Wednesday, January 12, 2011

Titusville is far astern now

Sunday Jan 9, 2011
Well I finally got out of Titusville. I was feeling stuck there, it was getting to comfortable to be there and another week and I would have never left. Made some friends and left a few behind. Most of the friends I had made are farther south or in the Bahamas now. My only regret is I have no one to share this with; special times are truly special when they are shared with a friend.
I started the engine at 07:10 and after carefully untying and maneuvering out of the dock I requested an opening and I passed through the Max Brewer Bridge at 08:00. It was a long uneventful motor down the waterway.
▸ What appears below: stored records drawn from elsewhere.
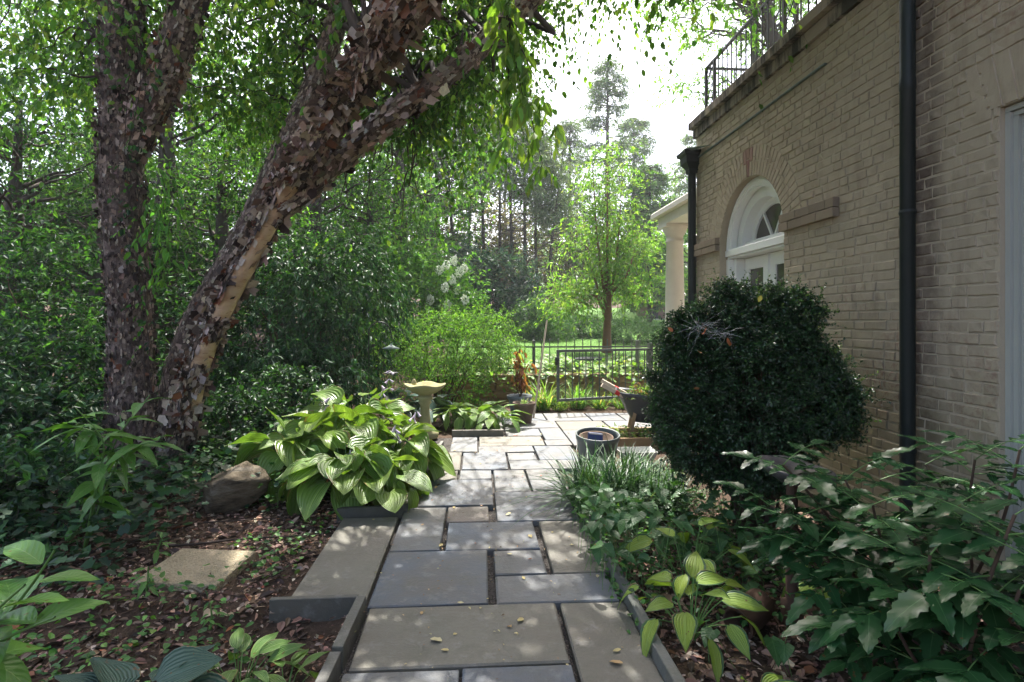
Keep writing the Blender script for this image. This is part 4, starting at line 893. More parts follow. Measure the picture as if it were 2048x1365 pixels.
# birch canopy: drooping sprays hung along arching branches, light holes left over the patio and the sky gap
def hole(P):
    "openings of the crown towards the sun, where its gaps let light fall on patio, hostas, litter and path"
    g = P - (P[:, 2:3] / math.tan(SUN_EL)) * np.array([[math.sin(SUN_AZ), math.cos(SUN_AZ), 0]]); f = np.c_[g[:, :2], np.zeros(len(g))]
    sunny = (g[:, 1] > 7.35) & (g[:, 0] > .35) & (g[:, 0] < 3.2) & (rng.random(len(P)) < .96)
    host = (((g[:, 0] + 1.0) / 1.1) ** 2 + ((g[:, 1] - 5.2) / 1.45) ** 2 < 1) & (sn(f, 5.0, 4) > -.5)
    lit = (((g[:, 0] + 1.2) / .55) ** 2 + ((g[:, 1] - 3.5) / .6) ** 2 < 1) & (sn(f, 7.0, 9) > -.45)
    spots = (sn(f, 9.0, 21) > np.where((g[:, 1] > 5.2) & (g[:, 0] > -.6) & (g[:, 0] < 1.1), .30, np.where(g[:, 0] > .8, .58, .24)))
    return ~(sunny | host | lit | spots)
BIRCH = [(.065, .165, .032), (.085, .20, .036), (.115, .24, .045), (.05, .125, .03), (.18, .30, .06)]
def birch_crown(parent, q, ends, ntw, nl, L, leafL, nm='crown', seed=0, cols=BIRCH, w=None, low=.45, lr=.03, droop=.75, keep=hole, sprd=.16):
    ends = np.array(ends, float); P, Rr, ST, DD = [], [], [], []
    for e in ends:
        c = q[int(len(q) * low):]; s = c[np.argmin(np.linalg.norm(c - e, axis=1))]; D_ = np.linalg.norm(e - s); t = np.linspace(0, 1, 10)[:, None]
        m_ = (s + e) / 2 + np.array((0, 0, .28 * D_)); k = (1 - t) ** 2 * s + 2 * t * (1 - t) * m_ + t * t * e; k[1:-1] += rng.normal(0, .025 * D_, (8, 3))
        P.append(k); r = min(lr, .007 * D_ + .004); Rr.append(np.linspace(r, .002, 10))
        tt = rng.uniform(.25, 1.0, ntw) * 9; i = np.minimum(tt.astype(int), 8); f = (tt - i)[:, None]; p = k[i] * (1 - f) + k[i + 1] * f; tg = unit(k[i + 1] - k[i])
        ST.append(p + rng.normal(0, sprd, p.shape)); DD.append(unit(tg * .5 + randdir(ntw) * (.8, .8, .45)))
    ob('branch', tubes(np.array(P), np.array(Rr), 5), 'twig', parent, kind='stuff', smooth=True)
    st = np.concatenate(ST); foliage(parent, nm, st, np.concatenate(DD), L * rng.uniform(.5, 1.25, len(st)), nl, leafL, .68, cols, w, droop, spread=.7, down=.8, leafup=.35, keep=keep, twr=.0020)
def U_(a, b, n): return rng.uniform(a, b, n)
def endset(n, u, v, z): return np.array([W(a, b, c) for a, b, c in zip(U_(*u, n), U_(*v, n), U_(*z, n))])
# the hanging curtain right of the trunks
birch_crown(T2, q2b, np.concatenate([endset(26, (680, 1010), (120, 380), (5.4, 7.8)), endset(12, (900, 1110), (-60, 280), (5.6, 7.8)), endset(8, (1100, 1290), (-190, 10), (5.6, 7.6)), endset(10, (640, 860), (330, 480), (5.7, 7.6)), np.array([(U_(-1.1, .55, 1)[0], U_(7.6, 10.4, 1)[0], U_(4.0, 6.2, 1)[0]) for _ in range(26)])]), 26, 14, .62, .062, low=.25)
birch_crown(T2, q2, np.array([(x, y, z) for x, y, z in zip(U_(-1.6, 2.6, 90), U_(1.6, 8.2, 90), U_(3.9, 6.6, 90)) if z > 1.42 + .57 * y + .35 or (y > 5.6 and x < .6)] + [(x, y, z) for x, y, z in zip(U_(1.1, 3.0, 60), U_(4.2, 7.0, 60), U_(4.3, 7, 60)) if z > 1.42 + .57 * y + .2]), 22, 12, .75, .075, nm='upper_crown_and_shade', low=.6, lr=.05)  # upper crown plus unseen clusters added over the right bed to shade its bushes
birch_crown(T3, q3, np.concatenate([endset(22, (380, 720), (-120, 260), (5.4, 8)), np.array([(U_(-3, .2, 1)[0], U_(4.5, 9, 1)[0], U_(4.2, 7, 1)[0]) for _ in range(26)] + [(U_(-4, -.8, 1)[0], U_(6.5, 11, 1)[0], U_(5.5, 8.5, 1)[0]) for _ in range(44)])]), 24, 13, .68, .064, low=.4)  # last, highest list of ends is added to shade the left shrubs
birch_crown(T1, q1, np.concatenate([endset(26, (-60, 560), (-140, 230), (4.6, 7.5)), np.array([(U_(-5.5, -1.2, 1)[0], U_(3.5, 8, 1)[0], U_(4.2, 7, 1)[0]) for _ in range(26)] + [(U_(-6.5, -2.5, 1)[0], U_(6, 10.5, 1)[0], U_(5.5, 8.5, 1)[0]) for _ in range(44)] + [(U_(-6.5, -1.2, 1)[0], U_(-.5, 4.6, 1)[0], U_(4.6, 7.5, 1)[0]) for _ in range(50)])]), 24, 12, .7, .07, low=.4)  # high ends and unseen ones overhead are added to darken the left shrubs
# bright near spray hanging in front of the limb
T4 = thing('hanging_branch', W(1030, 60, 3.3), 'bright yellow green leafy spray hanging in front of the slanting limb', 'branch')
P = np.array([spline([W(1000, -120, 3.4), W(1015, 40, 3.3), W(*e, 3.25)], 8) for e in ((1045, 190), (1085, 330), (1020, 270), (1110, 240))]); ob('stem', tubes(P, np.broadcast_to(np.linspace(.006, .002, 8), (4, 8)), 4), 'twig', T4)
pp_ = P[:, 2:].reshape(-1, 3); st = np.repeat(pp_, 3, 0)
foliage(T4, 'leaves', st, unit(randdir(len(st)) * (.8, .8, .3) + (0, 0, -.6)), .14, 4, .095, .52, [(.15, .27, .045), (.19, .29, .06), (.11, .22, .04)], None, .4, .6, .9, leafup=.2, twr=.001)
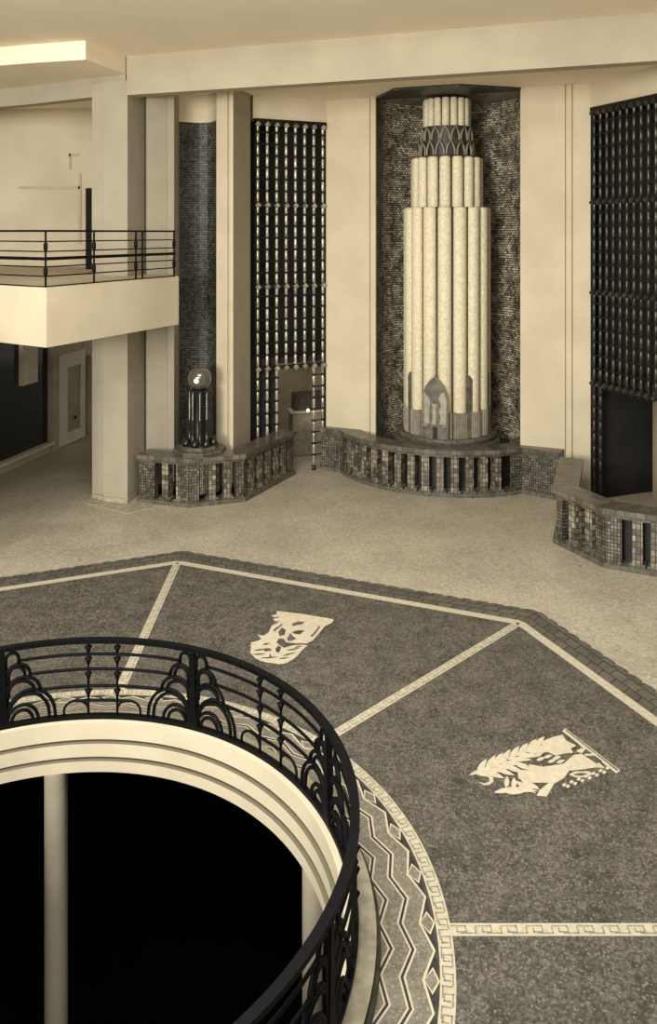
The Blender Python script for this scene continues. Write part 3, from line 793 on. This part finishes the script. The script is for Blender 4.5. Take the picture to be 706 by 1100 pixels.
for nm, (A, B), wm_ in (('left', (GA, GB), 0), ('right', (HA, HB), 1)):
    A, B = Vector(A), Vector(B); d = (B - A).normalized(); nn = Vector((-d.y, d.x))   # away from the hall
    wm = MB(); p, q = A - d * .05, B + d * .05
    wm.prism([tuple(p - nn * .02), tuple(q - nn * .02), tuple(q + nn * .5), tuple(p + nn * .5)], ZG + .02, ZC)
    struct(wm, 'trim_7' if wm_ == 0 else 'trim_8', [M['plaster']])
    wm = MB()   # near-black sheet for the unlit room behind the upper grille, slab over the passage
    p, q = A - d * (.3 + 1.6 * wm_) + nn * .9, B + d * .4 + nn * .9
    wm.prism([tuple(p), tuple(q), tuple(q + nn * .1), tuple(p + nn * .1)], 2.62, ZC)
    wm.prism([tuple(A + nn * .12), tuple(B + nn * .12), tuple(q), tuple(p)], 2.55, 2.7)
    wm.prism([tuple(A - d * .02 + nn * .1), tuple(A - d * .02 + nn * 3), tuple(A - d * .1 + nn * 3), tuple(A - d * .1 + nn * .1)], 0, 2.6)
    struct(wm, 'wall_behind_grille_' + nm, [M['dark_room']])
    wm = MB(); p, q = A - d * .1 + nn * 2.4, B + d * 1.6 + nn * 2.4
    wm.prism([tuple(p), tuple(q), tuple(q + nn * .1), tuple(p + nn * .1)], 0, 2.7)
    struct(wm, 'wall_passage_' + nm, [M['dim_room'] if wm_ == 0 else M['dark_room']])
wm = MB(); A, B = Vector(GA), Vector(GB); d = (B - A).normalized(); nn = Vector((-d.y, d.x)); p, q = A + nn * .14, A + d * .62 + nn * .14
wm.prism([tuple(p), tuple(q), tuple(q + nn * .08), tuple(p + nn * .08)], 0, 2.56)
struct(wm, 'wall_passage_side', [M['dark_room']])  # dark panel added to black out the light behind the first rods
# light that the passage lamp gives, furniture in the passage
A, B = Vector(GA), Vector(GB); d = (B - A).normalized(); nn = Vector((-d.y, d.x))
pc = A + d * 1.05 + nn * 1.5
ll = bpy.data.lights.new('passage_light', 'POINT'); ll.energy = 14; ll.color = (1, .93, .8); ll.shadow_soft_size = .15
lo = bpy.data.objects.new('passage_light', ll); sc.collection.objects.link(lo); lo.location = (pc.x, pc.y, 2.3)
ds = empty('reception_desk', (*(A + d * 1.0 + nn * 1.9), 0), 'dark panelled desk inside the passage behind the left grille', 'desk')
c = W(330, 21.3)
m = MB(); m.box((*c, 1.35), (.75, .3, .42), .3); m.build('cabinet', M['tower_dark'], ds)
m = MB(); m.box((*c, 1.11), (1.0, .5, .05), .3); m.build('desk_top', M['kerb'], ds)
m = MB(); m.box((*c, .55), (.85, .4, 1.07), .3); m.build('body', M['ribbed'], ds)
m = MB(); q = W(331, 20.9); m.lathe([(0, 1.14), (.025, 1.145), (.04, 1.18), (.025, 1.21), (0, 1.22)], c=q, n=14)
m.build('desk_lamp', M['bulb'], label='small round lit lamp on the passage desk', cat='lamp', loc=(*q, 1.14))

# ---------------------------------------------------------------- BALUSTRADES round the basins
def offs(pts, dd):
    """offset an open polyline to its left by dd"""
    P2 = [Vector(p) for p in pts]; out = []
    for i in range(len(P2)):
        dirs = []
        if i > 0: dirs.append((P2[i] - P2[i - 1]).normalized())
        if i < len(P2) - 1: dirs.append((P2[i + 1] - P2[i]).normalized())
        ns = [Vector((-q.y, q.x)) for q in dirs]
        b = sum(ns, Vector((0, 0))).normalized(); s = 1 / max(.35, b.dot(ns[0]))
        out.append(tuple(P2[i] + b * dd * s))
    return out
def band_prism(mb, pts, d0, d1, z0, z1, m=0):
    a, b = offs(pts, d0), offs(pts, d1)
    for i in range(len(pts) - 1):
        q = [a[i], a[i + 1], b[i + 1], b[i]]
        mb.prism(q, z0, z1, m)
def walk(pts, s):
    for i in range(len(pts) - 1):
        a, b = Vector(pts[i]), Vector(pts[i + 1]); l_ = (b - a).length
        if s <= l_ or i == len(pts) - 2:
            return a + (b - a) * (s / l_), (b - a).normalized()
        s -= l_
def balustrade(name, pts, label, items, side=1, depth=.2, zt=1.0, copw=.42, gap_shade=True):
    """pts = outer foot line, basin lies to the left (side=1); items = (arc position, width, tiled pier?)"""
    e = empty(name, (*pts[0], 0), label, 'balustrade')
    m = MB(); band_prism(m, pts, -.04 * side, copw * side, zt - .10, zt); band_prism(m, pts, .0, (copw - .04) * side, zt - .15, zt - .10)
    m.build('coping', M['coping'], e)
    m = MB(); band_prism(m, pts, -.03 * side, .34 * side, 0.0, .085); m.build('plinth', M['plinth'], e)
    if gap_shade:
        m = MB(); band_prism(m, pts, .31 * side, .355 * side, .085, zt - .15); m.build('basin_lining', M['basin_dark'], e)  # dark band added so the gaps between posts look black, painted shade
    for s, w, pier in items:
        c, d = walk(pts, s); n = Vector((-d.y, d.x)) * side
        m = MB()
        if pier:
            # pier follows the line: sampled so that it bends with it
            ks = 12; sub = []
            for k in range(ks + 1):
                q, dd_ = walk(pts, min(max(0.0, s - w / 2 + w * k / ks), plen(pts) - 1e-4)); sub.append(tuple(q))
            band_prism(m, sub, .03 * side, depth * side, .085, zt - .15)
            m.build('pier', M['pier_tile'], e)
        else:
            q = c + n * (depth / 2 + .04)
            m.box((q.x, q.y, (.085 + zt - .15) / 2), (w, depth, zt - .15 - .085), math.atan2(d.y, d.x))
            m.box((q.x, q.y, .10), (w + .10, depth + .06, .05), math.atan2(d.y, d.x))
            m.build('post', M['post_tile'], e)
    return e
def plen(pts, k=None):
    pts = pts[:k] if k else pts
    return sum(math.hypot(pts[i + 1][0] - pts[i][0], pts[i + 1][1] - pts[i][1]) for i in range(len(pts) - 1))
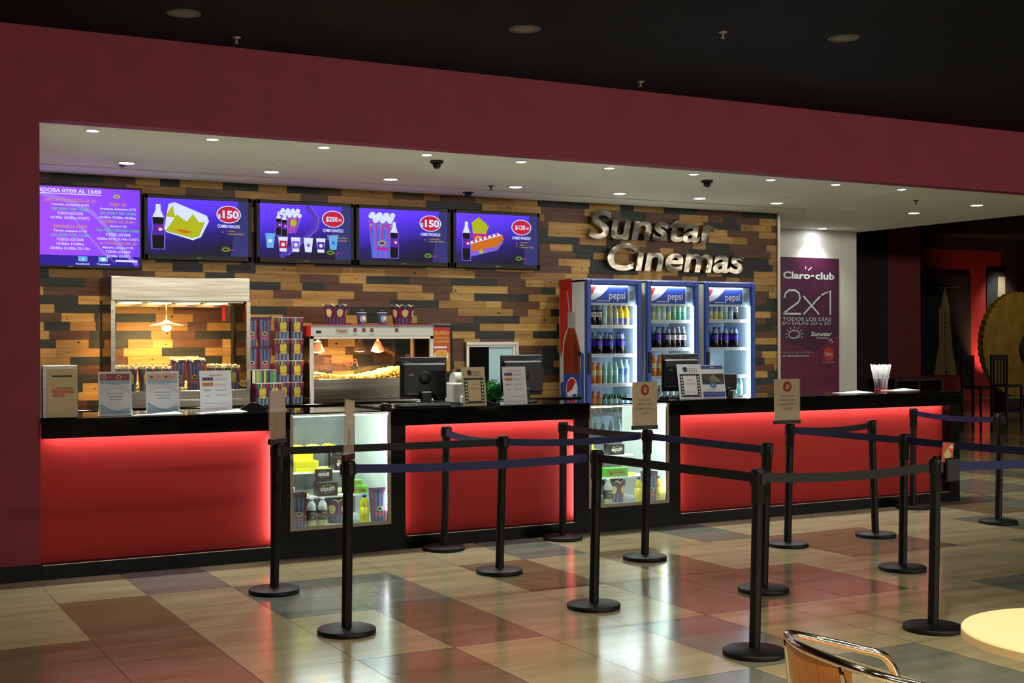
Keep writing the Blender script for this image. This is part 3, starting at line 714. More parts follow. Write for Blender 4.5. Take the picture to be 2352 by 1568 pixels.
for k in range(7):
    a = MB(); x = 2.135 + .033 * k
    a.bbox(-.014, .014, 0, .075, 0, .31, MAG, .002); a.box(-.0145, .0145, -.0006, .0756, .19, .305, fcols[k]); a.box(-.0145, -.006, -.001, .076, .19, .305, fcols[k + 1]); a.box(-.0135, .0135, .002, .07, .31, .313, PAPER)
    tag(a.build('folded_popcorn_box', None, (x, 2.175, BW + .001)), 'folded flat popcorn box standing on edge among seven, %s from the left' % ORD[k], 'popcorn box', 'folded popcorn boxes')

# ------------------------------------------------------------------ popcorn warmer (left)
wx0, wx1, wy0, wy1 = .877, 2.083, 2.10, 2.60
t = thing('popcorn_warmer', 'tall stainless steel and glass popcorn warming cabinet on the back worktop', 'popcorn warmer', (0, 0, BW))
zt = 2.147 - BW; zh = 1.94 - BW; zs = 1.165 - BW
a = MB(); a.bbox(wx0, wx1, wy0, wy1, zh, zt, STEEL, .006); a.box(wx0 + .05, wx1 - .05, wy0 + .03, wy1 - .03, zh - .012, zh, STEEL); a.build('hood', t)
a = MB(); a.bbox(wx0, wx1, wy0, wy1, 0.001, zs, STEEL, .004); a.box(wx0 + .03, wx1 - .03, wy0 - .012, wy0, zs - .02, zs - .004, STEEL); a.build('base_tray', t)
for x in (wx0, wx1 - .035):
    for y in (wy0, wy1 - .03):
        a = MB(); a.box(x, x + (.035 if y == wy0 else .025), y, y + .03, zs, zh, STEEL); a.build('post', t)
a = MB(); a.box(wx0 + .035, wx1 - .035, wy0 + .012, wy0 + .017, zs, zh, GLASS); a.build('front_glass', t)
for x in (wx0 + .01, wx1 - .015): a = MB(); a.box(x, x + .005, wy0 + .03, wy1 - .03, zs, zh, GLASS); a.build('side_glass', t)
a = MB(); a.box(wx0 + .04, wx1 - .14, wy1 - .03, wy1 - .01, zh - .04, zh, ALU); a.box(wx1 - .12, wx1 - .1, wy1 - .06, wy1 - .03, zh - .16, zh, RED); a.build('rear_rail', t)
SHADE = M('#e8e0cc', .35, name='lamp_shade'); HOT = E_('#ffca78', 30)
lx = 1.395
a = MB(); a.tube([(lx, 2.32, zh), (lx, 2.32, 1.77 - BW)], .006, ALU); sh = a.build('lamp_stem', t)
a = MB(); a.lathe([(.022, .045), (.03, .03), (.15, .0), (.148, -.004), (.03, .024)], 28, SHADE, (lx, 2.32, 1.732 - BW), cap=False); a.build('lamp_shade', t)
a = MB(); a.lathe([(.02, .0), (.045, -.02), (.03, -.045), (.0005, -.052)], 16, HOT, (lx, 2.32, 1.732 - BW)); a.build('bulb', t)
for i in range(4):
    a = MB(); x = 1.02 + .25 * i; a.box(x, x + .14, 2.2, 2.5, zh - .02, zh - .0125, E_('#ffc070', 3)); a.build('heat_panel', t)
WW = (1.0, .66, .30)
for x in (1.1, 1.4, 1.75): spot((x, 2.35, 1.90), 9, WW, 150, .5, .06)
point((lx, 2.32, 1.66), 4.5, WW, .04)
G = 'popcorn boxes in the warmer'
BZ = BW + zs + .001
for k, (x, y) in enumerate([(1.195, 2.22), (1.335, 2.22)]):
    place(shortF, ST, (x, y, BZ), 'filled maroon popcorn box with yellow blob in the warmer, %s of the pair' % ['left', 'right'][k], 0, G)
for k, (x, y) in enumerate([(.965, 2.37), (1.05, 2.22)]):
    place(shortF, ST, (x, y, BZ), 'filled popcorn box at the left end of the warmer, %s' % ['rear one', 'front one'][k], 0, G)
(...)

The Canaveral Canal had closed for maintenance while I sat in Titusville. The next outlet to the ocean was Fort Pierce. I motored for the entire day and arrived at Jones’ Fruit Dock at 17:30 about 15 minutes before sunset. No one was around and there were no services. I tied up for the night after motoring 71.91 NM in 10 hours and left at 07:10 the next morning.
I motored for 4 hours and stopped for fuel at Fort Pierce. They allowed me to stay on the fuel dock and I took a shower and had lunch at a waterfront restaurant. By 12:15 I was on my way. I was losing focus and almost hit a channel marker; it was hard to see ahead with the dingy on the foredeck. I was heading to Manatee Pocket but when I saw a couple boats anchored north of the Jensen Beach Bridge I decided to stop at 14:40 and 39.51 NM

The morning dawned with thick fog and even with the radar the channel marks don’t show up and the channel is quite narrow. By 08:15 the fog was lifting a little and by 08:30 I headed out. I followed a couple boats a way but one turned off and the other didn’t show on radar. After leaving the channel a few times the fog lifted and at 09:30 I turned out to enter the ocean at St Lucie inlet. On the way out I had a CBP boat checking me out. After a few minutes they sped of around me and hooked around a red buoy I thought was out of place but marked a dogleg in the cut. Thank you CBP. The shallowest spot was about 6.5 feet beside the breakwater but it was a rising tide and a few minutes later I was out in the ocean.
The winds were light and forecast out of the west all day but as usual the forecast was wrong. The one thing I was worried about was the hard freeze forecast so my plan was to get as far south as I could before the 15-20 and gust to 30 started. As usual the wind was anywhere but west and I had about a hundred miles to Fort Lauderdale. It would be another long day of motoring. I was doing about 7.3 knots through the water but had a contrary current of 1.5 to 2 knots.
Around lunch a pod of dolphins came to play beside me, enjoying the wake and breaching beside me. I took several pictures, one dolphin wanted more attention and slapped the water with his tail 3 times until he managed to splash me. That was something new to me, has anyone ever experienced that before?
At 14:20 I was about 1020 miles south of Norfolk VA. The moon would be a half tonight and the sky was lightly overcast. My ETA for Ft Lauderdale was after 21:00. It was a long day but I was finally in the channel and I tied to a mooring at 22:30. Today I did 99.35NM.
I think I will stay here an extra night. The mooring is only $30.00 a night and it is cold out now, the cold forecast finally arriving.